My Lords, anyone at all familiar with the happenings in Soviet Russia knows that the Soviet Union can easily bring such pressure to bear upon individuals within their control as to require undertakings of the kind I have mentioned.

LORD CHALFONT

My Lords, happily Mr. Brooke is now back in this country, where such pressures are unknown.

LORD SNOW

My Lords, may I ask my noble friend whether he realises that many noble Lords feel that the Government have acted with extreme judgment in a very difficult situation?

LORD CHALFONT

My Lords, I am most grateful to my noble friend for that comment.

LORD LEATHERLAND

My Lords, can my noble friend tell me what will happen in such an event as this: if Mr. Brooke is approached by a newspaper with an offer of many thousands of pounds for his story, will the Government ask Mr. Brooke to give prior consideration to the Government in anything he discloses?

LORD CHALFONT

My Lords, that is one of those easy questions to answer because it is a hypothetical one and I can say that I will not answer it. However I would point out that Mr.
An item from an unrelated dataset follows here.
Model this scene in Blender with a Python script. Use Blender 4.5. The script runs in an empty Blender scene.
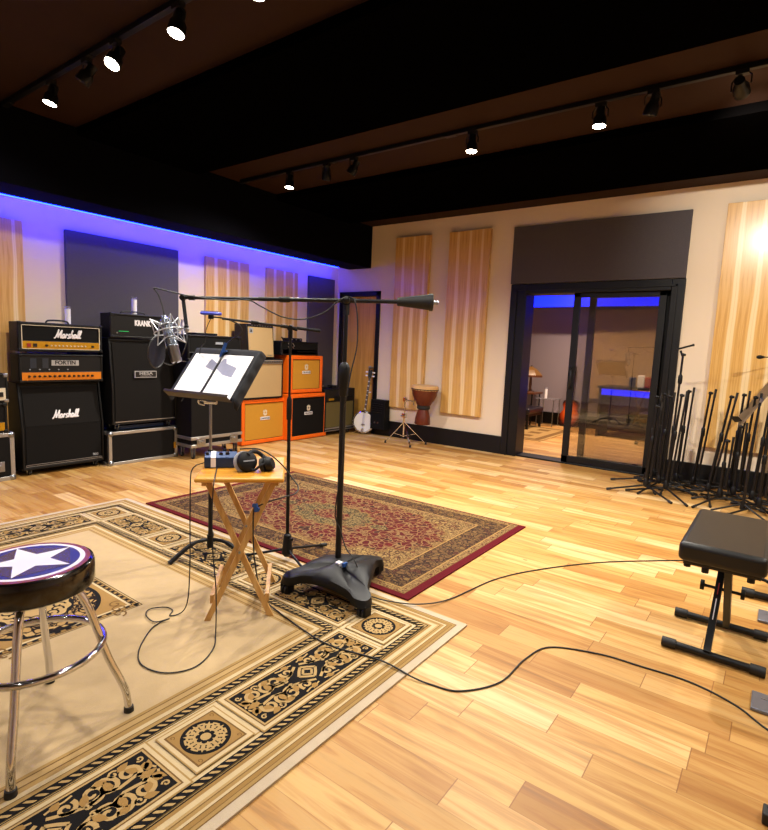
import bpy, bmesh, math, random
from mathutils import Vector, Matrix
R = math.radians
PI = math.pi
random.seed(7)
EXPO = -0.25
scene = bpy.context.scene
COL = scene.collection

# ------------------------------------------------------------------ camera
F_PX = 541.76
a, b, c = R(36.177), R(7.007), R(2.429)
fw = Vector((-math.sin(a)*math.cos(b), math.cos(a)*math.cos(b), -math.sin(b)))
r0 = Vector((math.cos(a), math.sin(a), 0)); u0 = r0.cross(fw)
rt = math.cos(c)*r0 + math.sin(c)*u0; up = -math.sin(c)*r0 + math.cos(c)*u0
CAM = Vector((0, 0, 1.3))
cam = bpy.data.cameras.new('camera'); cam.sensor_fit = 'HORIZONTAL'; cam.sensor_width = 36
cam.lens = F_PX/768*36; cam.clip_start = 0.02
co = bpy.data.objects.new('camera', cam); COL.objects.link(co)
co.matrix_world = Matrix(((rt.x, up.x, -fw.x, CAM.x), (rt.y, up.y, -fw.y, CAM.y), (rt.z, up.z, -fw.z, CAM.z), (0, 0, 0, 1)))
scene.camera = co
def ray(x, y): return rt*((x-384)/F_PX) - up*((y-415)/F_PX) + fw
def at(x, y, k): return CAM + ray(x, y)*k          # point at depth k
def fl(x, y, z=0.0):
    d = ray(x, y); return CAM + d*((z-CAM.z)/d.z)

# ------------------------------------------------------------------ materials
def lin(h):
    if isinstance(h, str):
        h = h.lstrip('#'); v = [int(h[i:i+2], 16)/255 for i in (0, 2, 4)]
        return tuple((x/12.92 if x <= .04045 else ((x+.055)/1.055)**2.4) for x in v) + (1,)
    return tuple(h)+(1,) if len(h) == 3 else h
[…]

Brooke, now that he is back in this country, is a free man.

THE DUKE OF ATHOLL

My Lords, can the noble Lord, Lord Chalfont, say how much of their sentences Mr. Lorraine and the other young man have to serve, and how sentences for drug-running in Russia compare with those one might expect to receive for similar offences in this country?

LORD CHALFONT

My Lords, I think it would be dangerous for me to make any kind of comparison. I believe that, normally speaking, this kind of sentence tends to be more severe in the Soviet Union than in this country, although I am not making any kind of value judgment on these particular cases—or indeed any kind of legal judgment. So far as the amount of time that they have to serve is concerned, I think I had better check the facts and let the noble Duke know, but my recollection is that they were sentenced to something like four and four and a half years respectively, and that was in 1968. But I will confirm that and let the noble Duke know.